#### EXERCISE INPUT:
■ ■ ■ ■ ■ ■ ■
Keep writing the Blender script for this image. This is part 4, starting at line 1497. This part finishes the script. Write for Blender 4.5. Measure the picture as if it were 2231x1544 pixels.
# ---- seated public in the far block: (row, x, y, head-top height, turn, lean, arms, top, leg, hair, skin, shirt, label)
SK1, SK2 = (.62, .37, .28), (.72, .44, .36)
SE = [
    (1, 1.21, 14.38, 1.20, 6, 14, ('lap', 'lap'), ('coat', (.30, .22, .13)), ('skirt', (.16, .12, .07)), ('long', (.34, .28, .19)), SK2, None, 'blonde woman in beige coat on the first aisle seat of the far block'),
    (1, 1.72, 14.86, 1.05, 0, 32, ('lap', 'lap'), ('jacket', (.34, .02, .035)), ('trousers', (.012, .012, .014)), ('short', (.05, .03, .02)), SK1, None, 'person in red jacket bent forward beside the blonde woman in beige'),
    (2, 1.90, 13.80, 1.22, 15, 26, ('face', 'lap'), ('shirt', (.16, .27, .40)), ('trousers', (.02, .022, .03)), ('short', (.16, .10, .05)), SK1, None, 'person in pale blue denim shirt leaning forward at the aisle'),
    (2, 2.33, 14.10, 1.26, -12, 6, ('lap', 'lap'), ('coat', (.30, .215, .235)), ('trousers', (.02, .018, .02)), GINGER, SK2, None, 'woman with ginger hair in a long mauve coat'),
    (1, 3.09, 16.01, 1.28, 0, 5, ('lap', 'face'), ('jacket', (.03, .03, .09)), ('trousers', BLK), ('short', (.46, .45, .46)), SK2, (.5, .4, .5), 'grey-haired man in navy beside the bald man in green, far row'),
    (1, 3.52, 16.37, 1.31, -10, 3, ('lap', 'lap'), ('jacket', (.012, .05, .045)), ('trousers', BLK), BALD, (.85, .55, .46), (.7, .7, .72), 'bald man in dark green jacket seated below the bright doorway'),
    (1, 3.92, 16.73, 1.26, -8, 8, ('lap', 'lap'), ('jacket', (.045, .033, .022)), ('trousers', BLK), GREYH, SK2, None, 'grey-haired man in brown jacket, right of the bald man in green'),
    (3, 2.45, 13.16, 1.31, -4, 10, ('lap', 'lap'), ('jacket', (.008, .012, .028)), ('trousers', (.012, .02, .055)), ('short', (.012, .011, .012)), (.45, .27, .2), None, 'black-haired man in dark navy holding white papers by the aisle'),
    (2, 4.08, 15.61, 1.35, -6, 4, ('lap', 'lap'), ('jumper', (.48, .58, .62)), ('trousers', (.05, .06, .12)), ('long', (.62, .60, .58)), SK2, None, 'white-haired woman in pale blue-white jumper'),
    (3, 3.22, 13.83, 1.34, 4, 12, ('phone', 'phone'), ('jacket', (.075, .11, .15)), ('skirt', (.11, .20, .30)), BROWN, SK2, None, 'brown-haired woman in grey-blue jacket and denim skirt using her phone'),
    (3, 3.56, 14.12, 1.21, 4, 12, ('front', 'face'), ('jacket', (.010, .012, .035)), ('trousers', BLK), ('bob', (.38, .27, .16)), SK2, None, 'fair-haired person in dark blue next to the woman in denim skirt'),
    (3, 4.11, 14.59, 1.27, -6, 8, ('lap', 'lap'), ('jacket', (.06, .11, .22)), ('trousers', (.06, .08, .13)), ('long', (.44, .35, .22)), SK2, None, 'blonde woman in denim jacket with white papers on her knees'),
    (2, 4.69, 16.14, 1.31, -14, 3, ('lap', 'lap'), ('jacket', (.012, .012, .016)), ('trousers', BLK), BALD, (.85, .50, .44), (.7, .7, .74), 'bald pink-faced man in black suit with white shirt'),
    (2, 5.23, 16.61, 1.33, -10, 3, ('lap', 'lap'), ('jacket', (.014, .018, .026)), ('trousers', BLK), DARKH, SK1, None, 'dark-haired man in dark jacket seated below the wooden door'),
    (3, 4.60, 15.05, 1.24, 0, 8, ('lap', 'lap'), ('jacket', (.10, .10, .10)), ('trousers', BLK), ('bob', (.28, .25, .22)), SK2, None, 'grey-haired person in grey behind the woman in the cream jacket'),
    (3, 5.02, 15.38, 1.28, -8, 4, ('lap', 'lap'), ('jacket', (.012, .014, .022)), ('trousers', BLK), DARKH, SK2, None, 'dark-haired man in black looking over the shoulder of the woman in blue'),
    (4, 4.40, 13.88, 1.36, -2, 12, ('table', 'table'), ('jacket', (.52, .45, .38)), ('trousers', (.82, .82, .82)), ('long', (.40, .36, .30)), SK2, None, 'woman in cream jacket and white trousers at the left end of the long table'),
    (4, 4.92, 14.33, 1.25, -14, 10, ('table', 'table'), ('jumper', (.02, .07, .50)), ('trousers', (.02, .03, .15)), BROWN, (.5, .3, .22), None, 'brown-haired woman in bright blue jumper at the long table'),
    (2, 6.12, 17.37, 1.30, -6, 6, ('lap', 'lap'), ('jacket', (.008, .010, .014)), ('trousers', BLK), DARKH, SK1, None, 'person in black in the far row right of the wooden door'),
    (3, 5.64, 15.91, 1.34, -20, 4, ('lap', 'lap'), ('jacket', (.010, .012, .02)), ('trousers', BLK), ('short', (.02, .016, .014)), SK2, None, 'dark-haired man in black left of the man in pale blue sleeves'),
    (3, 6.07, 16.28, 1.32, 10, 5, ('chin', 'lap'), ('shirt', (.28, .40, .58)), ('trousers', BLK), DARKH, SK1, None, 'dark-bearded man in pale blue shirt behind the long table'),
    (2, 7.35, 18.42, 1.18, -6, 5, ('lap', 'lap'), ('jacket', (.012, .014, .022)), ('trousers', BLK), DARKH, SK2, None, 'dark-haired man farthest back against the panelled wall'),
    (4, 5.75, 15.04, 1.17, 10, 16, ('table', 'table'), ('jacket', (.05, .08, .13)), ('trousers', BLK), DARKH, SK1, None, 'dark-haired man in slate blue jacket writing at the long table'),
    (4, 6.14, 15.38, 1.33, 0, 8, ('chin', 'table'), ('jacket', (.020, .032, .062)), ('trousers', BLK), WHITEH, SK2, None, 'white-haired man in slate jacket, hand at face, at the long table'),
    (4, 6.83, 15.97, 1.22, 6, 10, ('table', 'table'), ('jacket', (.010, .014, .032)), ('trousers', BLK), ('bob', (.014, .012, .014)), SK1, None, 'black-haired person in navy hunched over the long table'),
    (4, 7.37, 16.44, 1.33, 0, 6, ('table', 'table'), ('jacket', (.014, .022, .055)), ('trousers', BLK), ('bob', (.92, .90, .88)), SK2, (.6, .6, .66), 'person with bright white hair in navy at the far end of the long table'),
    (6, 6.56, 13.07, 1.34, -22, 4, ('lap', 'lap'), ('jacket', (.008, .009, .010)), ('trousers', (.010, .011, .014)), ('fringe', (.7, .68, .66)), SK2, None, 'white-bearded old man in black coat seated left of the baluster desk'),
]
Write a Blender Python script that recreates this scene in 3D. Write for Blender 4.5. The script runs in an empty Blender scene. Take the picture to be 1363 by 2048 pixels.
■ ■ ■ ■ ■ ■ ■
#### WHAT IS NEEDED:
Retype the material above, line by line, exactly.

#### SOLUTION FOR THIS EXERCISE:
Keep writing the Blender script for this image. This is part 4, starting at line 1497. This part finishes the script. Write for Blender 4.5. Measure the picture as if it were 2231x1544 pixels.
# ---- seated public in the far block: (row, x, y, head-top height, turn, lean, arms, top, leg, hair, skin, shirt, label)
SK1, SK2 = (.62, .37, .28), (.72, .44, .36)
SE = [
    (1, 1.21, 14.38, 1.20, 6, 14, ('lap', 'lap'), ('coat', (.30, .22, .13)), ('skirt', (.16, .12, .07)), ('long', (.34, .28, .19)), SK2, None, 'blonde woman in beige coat on the first aisle seat of the far block'),
    (1, 1.72, 14.86, 1.05, 0, 32, ('lap', 'lap'), ('jacket', (.34, .02, .035)), ('trousers', (.012, .012, .014)), ('short', (.05, .03, .02)), SK1, None, 'person in red jacket bent forward beside the blonde woman in beige'),
    (2, 1.90, 13.80, 1.22, 15, 26, ('face', 'lap'), ('shirt', (.16, .27, .40)), ('trousers', (.02, .022, .03)), ('short', (.16, .10, .05)), SK1, None, 'person in pale blue denim shirt leaning forward at the aisle'),
    (2, 2.33, 14.10, 1.26, -12, 6, ('lap', 'lap'), ('coat', (.30, .215, .235)), ('trousers', (.02, .018, .02)), GINGER, SK2, None, 'woman with ginger hair in a long mauve coat'),
    (1, 3.09, 16.01, 1.28, 0, 5, ('lap', 'face'), ('jacket', (.03, .03, .09)), ('trousers', BLK), ('short', (.46, .45, .46)), SK2, (.5, .4, .5), 'grey-haired man in navy beside the bald man in green, far row'),
    (1, 3.52, 16.37, 1.31, -10, 3, ('lap', 'lap'), ('jacket', (.012, .05, .045)), ('trousers', BLK), BALD, (.85, .55, .46), (.7, .7, .72), 'bald man in dark green jacket seated below the bright doorway'),
    (1, 3.92, 16.73, 1.26, -8, 8, ('lap', 'lap'), ('jacket', (.045, .033, .022)), ('trousers', BLK), GREYH, SK2, None, 'grey-haired man in brown jacket, right of the bald man in green'),
    (3, 2.45, 13.16, 1.31, -4, 10, ('lap', 'lap'), ('jacket', (.008, .012, .028)), ('trousers', (.012, .02, .055)), ('short', (.012, .011, .012)), (.45, .27, .2), None, 'black-haired man in dark navy holding white papers by the aisle'),
    (2, 4.08, 15.61, 1.35, -6, 4, ('lap', 'lap'), ('jumper', (.48, .58, .62)), ('trousers', (.05, .06, .12)), ('long', (.62, .60, .58)), SK2, None, 'white-haired woman in pale blue-white jumper'),
    (3, 3.22, 13.83, 1.34, 4, 12, ('phone', 'phone'), ('jacket', (.075, .11, .15)), ('skirt', (.11, .20, .30)), BROWN, SK2, None, 'brown-haired woman in grey-blue jacket and denim skirt using her phone'),
    (3, 3.56, 14.12, 1.21, 4, 12, ('front', 'face'), ('jacket', (.010, .012, .035)), ('trousers', BLK), ('bob', (.38, .27, .16)), SK2, None, 'fair-haired person in dark blue next to the woman in denim skirt'),
    (3, 4.11, 14.59, 1.27, -6, 8, ('lap', 'lap'), ('jacket', (.06, .11, .22)), ('trousers', (.06, .08, .13)), ('long', (.44, .35, .22)), SK2, None, 'blonde woman in denim jacket with white papers on her knees'),
    (2, 4.69, 16.14, 1.31, -14, 3, ('lap', 'lap'), ('jacket', (.012, .012, .016)), ('trousers', BLK), BALD, (.85, .50, .44), (.7, .7, .74), 'bald pink-faced man in black suit with white shirt'),
    (2, 5.23, 16.61, 1.33, -10, 3, ('lap', 'lap'), ('jacket', (.014, .018, .026)), ('trousers', BLK), DARKH, SK1, None, 'dark-haired man in dark jacket seated below the wooden door'),
    (3, 4.60, 15.05, 1.24, 0, 8, ('lap', 'lap'), ('jacket', (.10, .10, .10)), ('trousers', BLK), ('bob', (.28, .25, .22)), SK2, None, 'grey-haired person in grey behind the woman in the cream jacket'),
    (3, 5.02, 15.38, 1.28, -8, 4, ('lap', 'lap'), ('jacket', (.012, .014, .022)), ('trousers', BLK), DARKH, SK2, None, 'dark-haired man in black looking over the shoulder of the woman in blue'),
    (4, 4.40, 13.88, 1.36, -2, 12, ('table', 'table'), ('jacket', (.52, .45, .38)), ('trousers', (.82, .82, .82)), ('long', (.40, .36, .30)), SK2, None, 'woman in cream jacket and white trousers at the left end of the long table'),
    (4, 4.92, 14.33, 1.25, -14, 10, ('table', 'table'), ('jumper', (.02, .07, .50)), ('trousers', (.02, .03, .15)), BROWN, (.5, .3, .22), None, 'brown-haired woman in bright blue jumper at the long table'),
    (2, 6.12, 17.37, 1.30, -6, 6, ('lap', 'lap'), ('jacket', (.008, .010, .014)), ('trousers', BLK), DARKH, SK1, None, 'person in black in the far row right of the wooden door'),
    (3, 5.64, 15.91, 1.34, -20, 4, ('lap', 'lap'), ('jacket', (.010, .012, .02)), ('trousers', BLK), ('short', (.02, .016, .014)), SK2, None, 'dark-haired man in black left of the man in pale blue sleeves'),
    (3, 6.07, 16.28, 1.32, 10, 5, ('chin', 'lap'), ('shirt', (.28, .40, .58)), ('trousers', BLK), DARKH, SK1, None, 'dark-bearded man in pale blue shirt behind the long table'),
    (2, 7.35, 18.42, 1.18, -6, 5, ('lap', 'lap'), ('jacket', (.012, .014, .022)), ('trousers', BLK), DARKH, SK2, None, 'dark-haired man farthest back against the panelled wall'),
    (4, 5.75, 15.04, 1.17, 10, 16, ('table', 'table'), ('jacket', (.05, .08, .13)), ('trousers', BLK), DARKH, SK1, None, 'dark-haired man in slate blue jacket writing at the long table'),
    (4, 6.14, 15.38, 1.33, 0, 8, ('chin', 'table'), ('jacket', (.020, .032, .062)), ('trousers', BLK), WHITEH, SK2, None, 'white-haired man in slate jacket, hand at face, at the long table'),
    (4, 6.83, 15.97, 1.22, 6, 10, ('table', 'table'), ('jacket', (.010, .014, .032)), ('trousers', BLK), ('bob', (.014, .012, .014)), SK1, None, 'black-haired person in navy hunched over the long table'),
    (4, 7.37, 16.44, 1.33, 0, 6, ('table', 'table'), ('jacket', (.014, .022, .055)), ('trousers', BLK), ('bob', (.92, .90, .88)), SK2, (.6, .6, .66), 'person with bright white hair in navy at the far end of the long table'),
    (6, 6.56, 13.07, 1.34, -22, 4, ('lap', 'lap'), ('jacket', (.008, .009, .010)), ('trousers', (.010, .011, .014)), ('fringe', (.7, .68, .66)), SK2, None, 'white-bearded old man in black coat seated left of the baluster desk'),
]
Write a Blender Python script that recreates this scene in 3D. Write for Blender 4.5. The script runs in an empty Blender scene. Take the picture to be 1363 by 2048 pixels.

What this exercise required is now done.